## WRITTEN TASK:
Within the records below, reproduce without change the lines from the line that has "Write part 3" through the line that has "FRONT, bold=0.0008, spacing=1.08)", and only those.

[Scenes as source code]

********************

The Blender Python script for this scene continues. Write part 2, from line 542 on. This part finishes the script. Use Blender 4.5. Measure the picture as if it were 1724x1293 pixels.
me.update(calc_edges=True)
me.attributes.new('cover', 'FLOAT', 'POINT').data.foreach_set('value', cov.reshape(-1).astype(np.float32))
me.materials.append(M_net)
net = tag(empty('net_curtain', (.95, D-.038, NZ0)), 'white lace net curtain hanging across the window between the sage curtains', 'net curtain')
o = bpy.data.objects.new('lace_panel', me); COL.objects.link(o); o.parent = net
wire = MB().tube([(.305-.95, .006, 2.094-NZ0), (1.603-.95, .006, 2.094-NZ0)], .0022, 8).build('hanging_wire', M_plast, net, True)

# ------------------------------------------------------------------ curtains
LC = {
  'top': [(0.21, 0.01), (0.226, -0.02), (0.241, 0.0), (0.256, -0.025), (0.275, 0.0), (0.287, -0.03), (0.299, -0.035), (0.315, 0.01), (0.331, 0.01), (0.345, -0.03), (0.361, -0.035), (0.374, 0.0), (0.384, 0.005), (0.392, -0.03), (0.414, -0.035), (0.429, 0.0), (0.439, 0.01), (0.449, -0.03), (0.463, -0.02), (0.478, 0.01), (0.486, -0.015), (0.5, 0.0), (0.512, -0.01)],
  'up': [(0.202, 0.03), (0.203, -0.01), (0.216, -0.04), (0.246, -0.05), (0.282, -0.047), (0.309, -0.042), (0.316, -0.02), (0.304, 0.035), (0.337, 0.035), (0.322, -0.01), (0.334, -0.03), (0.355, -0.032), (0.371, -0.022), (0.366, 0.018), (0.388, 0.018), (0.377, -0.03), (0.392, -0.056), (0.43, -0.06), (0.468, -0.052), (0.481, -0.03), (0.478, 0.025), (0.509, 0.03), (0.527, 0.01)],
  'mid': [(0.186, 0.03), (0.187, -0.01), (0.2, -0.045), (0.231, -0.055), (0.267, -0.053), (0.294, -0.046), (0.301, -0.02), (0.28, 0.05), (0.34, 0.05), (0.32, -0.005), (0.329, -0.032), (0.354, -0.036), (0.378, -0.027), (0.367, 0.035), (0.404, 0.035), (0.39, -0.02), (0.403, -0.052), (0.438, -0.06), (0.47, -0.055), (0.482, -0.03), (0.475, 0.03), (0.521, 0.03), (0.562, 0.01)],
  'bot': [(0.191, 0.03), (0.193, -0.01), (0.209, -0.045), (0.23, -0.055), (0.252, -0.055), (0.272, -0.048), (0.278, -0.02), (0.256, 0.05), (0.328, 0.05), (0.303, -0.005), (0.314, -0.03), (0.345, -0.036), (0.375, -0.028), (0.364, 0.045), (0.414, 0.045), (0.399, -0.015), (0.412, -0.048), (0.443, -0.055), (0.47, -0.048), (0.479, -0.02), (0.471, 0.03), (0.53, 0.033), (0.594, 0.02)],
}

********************

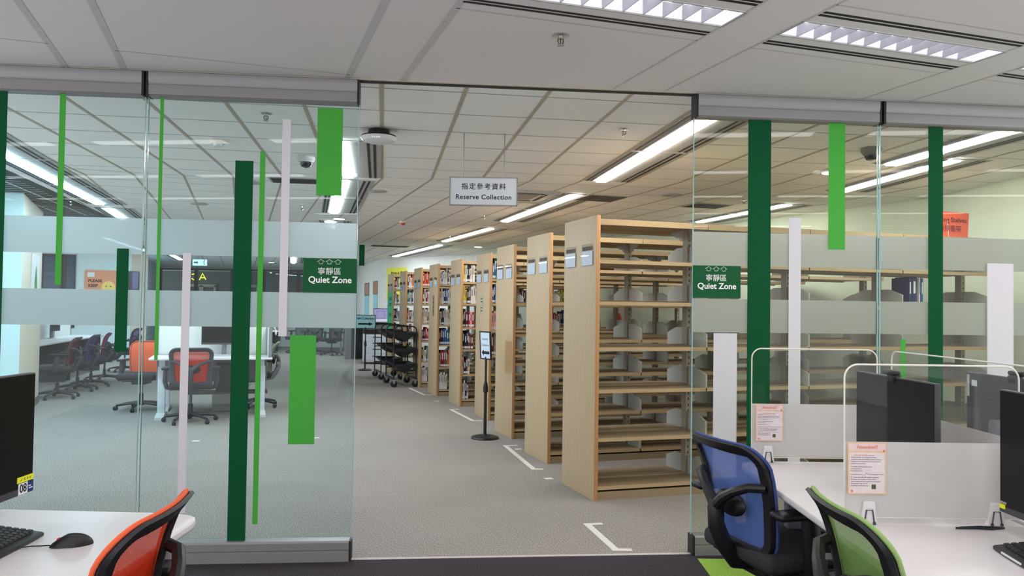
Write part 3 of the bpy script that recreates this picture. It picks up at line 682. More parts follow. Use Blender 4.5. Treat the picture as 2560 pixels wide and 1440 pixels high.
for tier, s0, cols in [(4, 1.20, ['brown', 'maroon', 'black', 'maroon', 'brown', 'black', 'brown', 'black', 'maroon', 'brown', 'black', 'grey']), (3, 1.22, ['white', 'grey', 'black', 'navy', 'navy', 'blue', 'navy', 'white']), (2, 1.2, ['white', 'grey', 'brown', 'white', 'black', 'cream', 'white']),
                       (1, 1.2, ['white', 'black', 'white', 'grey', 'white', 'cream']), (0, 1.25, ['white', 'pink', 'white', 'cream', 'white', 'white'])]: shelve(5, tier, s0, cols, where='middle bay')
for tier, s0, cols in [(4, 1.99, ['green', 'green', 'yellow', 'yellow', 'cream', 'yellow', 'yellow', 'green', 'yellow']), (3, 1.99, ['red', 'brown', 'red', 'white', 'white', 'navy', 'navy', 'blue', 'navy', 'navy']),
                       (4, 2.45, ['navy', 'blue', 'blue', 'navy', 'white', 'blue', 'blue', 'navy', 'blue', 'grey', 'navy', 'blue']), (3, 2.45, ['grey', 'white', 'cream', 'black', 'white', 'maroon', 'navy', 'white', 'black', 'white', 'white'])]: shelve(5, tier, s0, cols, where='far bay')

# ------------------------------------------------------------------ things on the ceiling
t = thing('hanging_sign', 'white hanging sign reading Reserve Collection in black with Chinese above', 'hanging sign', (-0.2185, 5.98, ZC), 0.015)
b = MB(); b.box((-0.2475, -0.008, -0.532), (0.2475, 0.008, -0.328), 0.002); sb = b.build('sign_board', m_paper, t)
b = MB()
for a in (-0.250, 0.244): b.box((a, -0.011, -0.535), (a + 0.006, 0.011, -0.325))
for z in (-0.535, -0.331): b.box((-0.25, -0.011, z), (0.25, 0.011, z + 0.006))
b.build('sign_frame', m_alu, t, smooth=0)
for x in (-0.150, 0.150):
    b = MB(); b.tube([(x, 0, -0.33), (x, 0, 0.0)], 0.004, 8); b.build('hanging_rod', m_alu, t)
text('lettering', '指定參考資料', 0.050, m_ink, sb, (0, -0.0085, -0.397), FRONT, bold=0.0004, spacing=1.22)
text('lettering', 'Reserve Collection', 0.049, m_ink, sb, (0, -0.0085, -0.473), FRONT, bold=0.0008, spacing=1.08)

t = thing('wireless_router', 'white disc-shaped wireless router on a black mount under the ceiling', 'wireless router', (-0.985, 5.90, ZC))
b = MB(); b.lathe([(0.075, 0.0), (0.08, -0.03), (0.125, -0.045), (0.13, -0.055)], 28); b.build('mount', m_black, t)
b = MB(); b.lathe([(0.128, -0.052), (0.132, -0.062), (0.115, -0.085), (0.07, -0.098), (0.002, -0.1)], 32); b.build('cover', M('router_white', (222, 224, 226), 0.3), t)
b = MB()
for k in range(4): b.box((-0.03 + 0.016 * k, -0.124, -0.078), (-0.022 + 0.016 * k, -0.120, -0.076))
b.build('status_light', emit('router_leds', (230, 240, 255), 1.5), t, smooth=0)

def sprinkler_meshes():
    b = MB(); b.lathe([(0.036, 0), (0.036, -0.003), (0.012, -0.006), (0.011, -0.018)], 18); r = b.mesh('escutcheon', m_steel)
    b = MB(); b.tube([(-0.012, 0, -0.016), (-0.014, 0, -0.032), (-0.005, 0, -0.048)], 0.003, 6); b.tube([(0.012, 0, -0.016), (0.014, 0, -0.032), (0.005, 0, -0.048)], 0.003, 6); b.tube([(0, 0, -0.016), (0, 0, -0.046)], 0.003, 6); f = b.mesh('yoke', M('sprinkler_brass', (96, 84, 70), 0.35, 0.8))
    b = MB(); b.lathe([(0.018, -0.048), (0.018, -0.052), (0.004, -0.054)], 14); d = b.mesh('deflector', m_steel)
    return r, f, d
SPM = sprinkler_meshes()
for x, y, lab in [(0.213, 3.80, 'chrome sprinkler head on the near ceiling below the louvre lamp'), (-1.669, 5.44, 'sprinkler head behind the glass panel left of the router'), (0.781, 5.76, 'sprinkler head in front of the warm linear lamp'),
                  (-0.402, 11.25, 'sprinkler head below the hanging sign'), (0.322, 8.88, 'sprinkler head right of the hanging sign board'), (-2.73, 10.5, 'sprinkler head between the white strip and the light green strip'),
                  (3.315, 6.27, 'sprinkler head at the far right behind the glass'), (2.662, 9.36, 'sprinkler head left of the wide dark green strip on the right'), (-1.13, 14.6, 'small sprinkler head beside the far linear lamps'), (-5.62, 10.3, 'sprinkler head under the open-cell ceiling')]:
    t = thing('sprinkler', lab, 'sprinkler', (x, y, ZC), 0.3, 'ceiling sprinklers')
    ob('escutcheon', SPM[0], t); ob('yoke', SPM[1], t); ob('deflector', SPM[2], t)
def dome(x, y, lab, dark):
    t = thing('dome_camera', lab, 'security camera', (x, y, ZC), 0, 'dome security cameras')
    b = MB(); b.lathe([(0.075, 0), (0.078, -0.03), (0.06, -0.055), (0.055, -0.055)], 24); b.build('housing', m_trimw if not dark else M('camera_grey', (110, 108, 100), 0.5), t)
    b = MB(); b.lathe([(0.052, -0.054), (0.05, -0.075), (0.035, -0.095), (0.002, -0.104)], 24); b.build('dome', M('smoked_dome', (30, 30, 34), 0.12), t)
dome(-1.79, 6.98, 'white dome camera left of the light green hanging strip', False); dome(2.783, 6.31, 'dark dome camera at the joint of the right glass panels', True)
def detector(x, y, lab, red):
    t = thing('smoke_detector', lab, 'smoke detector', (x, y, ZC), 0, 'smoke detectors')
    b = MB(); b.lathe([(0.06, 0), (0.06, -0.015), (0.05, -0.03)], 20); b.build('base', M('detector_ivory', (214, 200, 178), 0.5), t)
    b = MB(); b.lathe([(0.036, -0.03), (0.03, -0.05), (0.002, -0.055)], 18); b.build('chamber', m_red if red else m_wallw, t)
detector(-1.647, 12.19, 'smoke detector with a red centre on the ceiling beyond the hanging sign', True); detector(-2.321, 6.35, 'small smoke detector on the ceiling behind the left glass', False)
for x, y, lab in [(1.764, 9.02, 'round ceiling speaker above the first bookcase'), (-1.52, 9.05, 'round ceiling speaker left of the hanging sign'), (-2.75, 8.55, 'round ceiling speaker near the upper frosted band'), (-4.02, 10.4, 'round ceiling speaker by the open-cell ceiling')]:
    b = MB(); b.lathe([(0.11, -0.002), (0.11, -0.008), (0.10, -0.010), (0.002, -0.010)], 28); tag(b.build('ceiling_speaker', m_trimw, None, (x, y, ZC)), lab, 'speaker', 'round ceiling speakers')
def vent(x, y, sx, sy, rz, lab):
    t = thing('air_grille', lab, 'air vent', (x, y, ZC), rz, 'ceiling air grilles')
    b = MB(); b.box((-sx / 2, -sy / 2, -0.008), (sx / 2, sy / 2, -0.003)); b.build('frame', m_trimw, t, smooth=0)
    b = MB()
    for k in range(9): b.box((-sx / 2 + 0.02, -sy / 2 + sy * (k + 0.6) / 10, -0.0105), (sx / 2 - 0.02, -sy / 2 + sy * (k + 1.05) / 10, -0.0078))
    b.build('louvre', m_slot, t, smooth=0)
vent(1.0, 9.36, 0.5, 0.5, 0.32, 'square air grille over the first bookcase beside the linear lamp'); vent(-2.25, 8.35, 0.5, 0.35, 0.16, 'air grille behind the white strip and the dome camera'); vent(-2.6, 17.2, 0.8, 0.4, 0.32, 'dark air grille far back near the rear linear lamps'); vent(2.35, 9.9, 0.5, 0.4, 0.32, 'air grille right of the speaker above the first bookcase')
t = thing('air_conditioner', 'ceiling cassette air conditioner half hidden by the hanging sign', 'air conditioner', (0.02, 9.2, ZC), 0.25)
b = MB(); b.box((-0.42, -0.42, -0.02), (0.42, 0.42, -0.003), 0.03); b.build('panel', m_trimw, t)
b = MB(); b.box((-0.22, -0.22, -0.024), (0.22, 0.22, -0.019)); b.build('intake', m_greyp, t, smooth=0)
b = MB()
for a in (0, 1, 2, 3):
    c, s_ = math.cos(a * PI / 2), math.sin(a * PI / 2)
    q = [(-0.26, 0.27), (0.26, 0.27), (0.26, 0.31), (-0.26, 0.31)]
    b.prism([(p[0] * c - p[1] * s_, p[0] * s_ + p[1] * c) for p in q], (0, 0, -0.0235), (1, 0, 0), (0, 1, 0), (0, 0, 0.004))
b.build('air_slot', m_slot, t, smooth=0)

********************

## RESPONSE TO THIS TASK:
Write part 3 of the bpy script that recreates this picture. It picks up at line 682. More parts follow. Use Blender 4.5. Treat the picture as 2560 pixels wide and 1440 pixels high.
for tier, s0, cols in [(4, 1.20, ['brown', 'maroon', 'black', 'maroon', 'brown', 'black', 'brown', 'black', 'maroon', 'brown', 'black', 'grey']), (3, 1.22, ['white', 'grey', 'black', 'navy', 'navy', 'blue', 'navy', 'white']), (2, 1.2, ['white', 'grey', 'brown', 'white', 'black', 'cream', 'white']),
                       (1, 1.2, ['white', 'black', 'white', 'grey', 'white', 'cream']), (0, 1.25, ['white', 'pink', 'white', 'cream', 'white', 'white'])]: shelve(5, tier, s0, cols, where='middle bay')
for tier, s0, cols in [(4, 1.99, ['green', 'green', 'yellow', 'yellow', 'cream', 'yellow', 'yellow', 'green', 'yellow']), (3, 1.99, ['red', 'brown', 'red', 'white', 'white', 'navy', 'navy', 'blue', 'navy', 'navy']),
                       (4, 2.45, ['navy', 'blue', 'blue', 'navy', 'white', 'blue', 'blue', 'navy', 'blue', 'grey', 'navy', 'blue']), (3, 2.45, ['grey', 'white', 'cream', 'black', 'white', 'maroon', 'navy', 'white', 'black', 'white', 'white'])]: shelve(5, tier, s0, cols, where='far bay')

# ------------------------------------------------------------------ things on the ceiling
t = thing('hanging_sign', 'white hanging sign reading Reserve Collection in black with Chinese above', 'hanging sign', (-0.2185, 5.98, ZC), 0.015)
b = MB(); b.box((-0.2475, -0.008, -0.532), (0.2475, 0.008, -0.328), 0.002); sb = b.build('sign_board', m_paper, t)
b = MB()
for a in (-0.250, 0.244): b.box((a, -0.011, -0.535), (a + 0.006, 0.011, -0.325))
for z in (-0.535, -0.331): b.box((-0.25, -0.011, z), (0.25, 0.011, z + 0.006))
b.build('sign_frame', m_alu, t, smooth=0)
for x in (-0.150, 0.150):
    b = MB(); b.tube([(x, 0, -0.33), (x, 0, 0.0)], 0.004, 8); b.build('hanging_rod', m_alu, t)
text('lettering', '指定參考資料', 0.050, m_ink, sb, (0, -0.0085, -0.397), FRONT, bold=0.0004, spacing=1.22)
text('lettering', 'Reserve Collection', 0.049, m_ink, sb, (0, -0.0085, -0.473), FRONT, bold=0.0008, spacing=1.08)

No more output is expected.